> PROBLEM TO SOLVE: Reproduce the listing below without any change.

══════════

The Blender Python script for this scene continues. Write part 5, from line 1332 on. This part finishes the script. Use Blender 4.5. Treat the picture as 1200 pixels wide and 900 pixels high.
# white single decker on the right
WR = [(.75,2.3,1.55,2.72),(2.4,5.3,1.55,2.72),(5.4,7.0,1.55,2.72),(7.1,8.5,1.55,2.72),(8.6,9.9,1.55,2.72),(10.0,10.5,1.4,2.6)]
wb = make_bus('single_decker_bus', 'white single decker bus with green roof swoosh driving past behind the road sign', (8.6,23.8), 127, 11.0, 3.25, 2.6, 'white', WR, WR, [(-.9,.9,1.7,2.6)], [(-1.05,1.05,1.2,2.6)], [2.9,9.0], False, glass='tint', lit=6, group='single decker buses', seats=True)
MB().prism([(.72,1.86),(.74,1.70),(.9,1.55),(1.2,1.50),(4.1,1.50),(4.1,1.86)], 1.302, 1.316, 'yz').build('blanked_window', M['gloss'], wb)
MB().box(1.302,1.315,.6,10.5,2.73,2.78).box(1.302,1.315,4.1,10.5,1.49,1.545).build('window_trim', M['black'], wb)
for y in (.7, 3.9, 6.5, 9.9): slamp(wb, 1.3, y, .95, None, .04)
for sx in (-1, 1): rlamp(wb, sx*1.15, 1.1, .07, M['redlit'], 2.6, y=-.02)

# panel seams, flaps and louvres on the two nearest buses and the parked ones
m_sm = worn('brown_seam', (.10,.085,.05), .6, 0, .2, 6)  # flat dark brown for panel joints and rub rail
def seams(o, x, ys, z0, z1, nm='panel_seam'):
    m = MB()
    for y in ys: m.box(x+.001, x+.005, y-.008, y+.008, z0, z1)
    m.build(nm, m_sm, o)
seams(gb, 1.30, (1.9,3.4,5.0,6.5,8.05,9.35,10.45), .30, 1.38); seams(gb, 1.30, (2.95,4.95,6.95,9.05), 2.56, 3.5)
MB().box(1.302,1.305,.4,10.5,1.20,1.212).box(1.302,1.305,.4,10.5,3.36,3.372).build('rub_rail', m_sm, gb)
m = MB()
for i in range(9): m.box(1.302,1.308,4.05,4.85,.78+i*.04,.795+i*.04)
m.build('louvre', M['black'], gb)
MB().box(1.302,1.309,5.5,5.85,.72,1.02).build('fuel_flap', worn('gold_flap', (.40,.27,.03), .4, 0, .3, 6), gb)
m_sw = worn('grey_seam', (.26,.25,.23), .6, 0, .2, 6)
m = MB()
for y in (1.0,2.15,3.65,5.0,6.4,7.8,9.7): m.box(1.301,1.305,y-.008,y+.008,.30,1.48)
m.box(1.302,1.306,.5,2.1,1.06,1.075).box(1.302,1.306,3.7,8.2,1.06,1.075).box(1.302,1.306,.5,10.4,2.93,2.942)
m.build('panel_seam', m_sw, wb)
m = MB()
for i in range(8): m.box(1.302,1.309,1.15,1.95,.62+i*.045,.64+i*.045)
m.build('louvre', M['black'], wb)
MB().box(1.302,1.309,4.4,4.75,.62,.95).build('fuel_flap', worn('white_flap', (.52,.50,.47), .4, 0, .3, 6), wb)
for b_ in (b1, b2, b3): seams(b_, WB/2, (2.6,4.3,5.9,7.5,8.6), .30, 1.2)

══════════

> ANSWER TO THIS PROBLEM:
The Blender Python script for this scene continues. Write part 5, from line 1332 on. This part finishes the script. Use Blender 4.5. Treat the picture as 1200 pixels wide and 900 pixels high.
# white single decker on the right
WR = [(.75,2.3,1.55,2.72),(2.4,5.3,1.55,2.72),(5.4,7.0,1.55,2.72),(7.1,8.5,1.55,2.72),(8.6,9.9,1.55,2.72),(10.0,10.5,1.4,2.6)]
wb = make_bus('single_decker_bus', 'white single decker bus with green roof swoosh driving past behind the road sign', (8.6,23.8), 127, 11.0, 3.25, 2.6, 'white', WR, WR, [(-.9,.9,1.7,2.6)], [(-1.05,1.05,1.2,2.6)], [2.9,9.0], False, glass='tint', lit=6, group='single decker buses', seats=True)
MB().prism([(.72,1.86),(.74,1.70),(.9,1.55),(1.2,1.50),(4.1,1.50),(4.1,1.86)], 1.302, 1.316, 'yz').build('blanked_window', M['gloss'], wb)
MB().box(1.302,1.315,.6,10.5,2.73,2.78).box(1.302,1.315,4.1,10.5,1.49,1.545).build('window_trim', M['black'], wb)
for y in (.7, 3.9, 6.5, 9.9): slamp(wb, 1.3, y, .95, None, .04)
for sx in (-1, 1): rlamp(wb, sx*1.15, 1.1, .07, M['redlit'], 2.6, y=-.02)

# panel seams, flaps and louvres on the two nearest buses and the parked ones
m_sm = worn('brown_seam', (.10,.085,.05), .6, 0, .2, 6)  # flat dark brown for panel joints and rub rail
def seams(o, x, ys, z0, z1, nm='panel_seam'):
    m = MB()
    for y in ys: m.box(x+.001, x+.005, y-.008, y+.008, z0, z1)
    m.build(nm, m_sm, o)
seams(gb, 1.30, (1.9,3.4,5.0,6.5,8.05,9.35,10.45), .30, 1.38); seams(gb, 1.30, (2.95,4.95,6.95,9.05), 2.56, 3.5)
MB().box(1.302,1.305,.4,10.5,1.20,1.212).box(1.302,1.305,.4,10.5,3.36,3.372).build('rub_rail', m_sm, gb)
m = MB()
for i in range(9): m.box(1.302,1.308,4.05,4.85,.78+i*.04,.795+i*.04)
m.build('louvre', M['black'], gb)
MB().box(1.302,1.309,5.5,5.85,.72,1.02).build('fuel_flap', worn('gold_flap', (.40,.27,.03), .4, 0, .3, 6), gb)
m_sw = worn('grey_seam', (.26,.25,.23), .6, 0, .2, 6)
m = MB()
for y in (1.0,2.15,3.65,5.0,6.4,7.8,9.7): m.box(1.301,1.305,y-.008,y+.008,.30,1.48)
m.box(1.302,1.306,.5,2.1,1.06,1.075).box(1.302,1.306,3.7,8.2,1.06,1.075).box(1.302,1.306,.5,10.4,2.93,2.942)
m.build('panel_seam', m_sw, wb)
m = MB()
for i in range(8): m.box(1.302,1.309,1.15,1.95,.62+i*.045,.64+i*.045)
m.build('louvre', M['black'], wb)
MB().box(1.302,1.309,4.4,4.75,.62,.95).build('fuel_flap', worn('white_flap', (.52,.50,.47), .4, 0, .3, 6), wb)
for b_ in (b1, b2, b3): seams(b_, WB/2, (2.6,4.3,5.9,7.5,8.6), .30, 1.2)